Appeal from an August 2, 2007 judgment of the United States District Court for the Eastern District of New York (Nina Gershon, Judge).
UPON CONSIDERATION WHEREOF, IT IS HEREBY ORDERED, ADJUDGED, AND DECREED that the judgment of the District Court is AFFIRMED.
Teresa Zerilli-Edelglass, Jackson, NJ, pro se.
Richard Schoolman and Gena Usenheimer, Office of the General Counsel, New York City Transit Authority, Brooklyn, NY, for Appellees.
PRESENT: ROGER J. MINER, JOSÉ A. CABRANES, CHESTER J. STRAUB, Circuit Judges.
SUMMARY ORDER
Plaintiff-appellant Teresa Zerilli-Edelglass, pro se, appeals from an August 2, 2007, 2007 WL 2261652, judgment of the United States District Court for the Eastern District of New York entered after the District Court granted summary judgment to defendants-appellees. We assume the parties' familiarity with the underlying facts, the procedural history of the case, and the issues raised on appeal.
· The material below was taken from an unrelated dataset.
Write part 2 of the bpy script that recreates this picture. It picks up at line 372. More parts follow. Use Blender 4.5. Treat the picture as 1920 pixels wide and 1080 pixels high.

We review the granting of a motion for summary judgment de novo and ask whether the district court properly concluded that there was no genuine issue as to any material fact and that the moving party was entitled to judgment as a matter of law. See Miller v. Wolpoff Abramson, L.L.P., 321 F.3d 292, 300 (2d Cir. 2003). In determining whether there are genuine issues of material fact, we are "required to resolve all ambiguities and draw all permissible factual inferences in favor of the party against whom summary judgment is sought." Terry v. Ashcroft, 336 F.3d 128, 137 (2d Cir. 2003) (internal quotation marks omitted).
After reviewing the record and considering the issues raised on appeal, we conclude that summary judgment for defendants-appellees was appropriate for substantially the reasons set forth in the District Court's thorough opinion. Accordingly, the August 2, 2007 judgment of the District Court is AFFIRMED.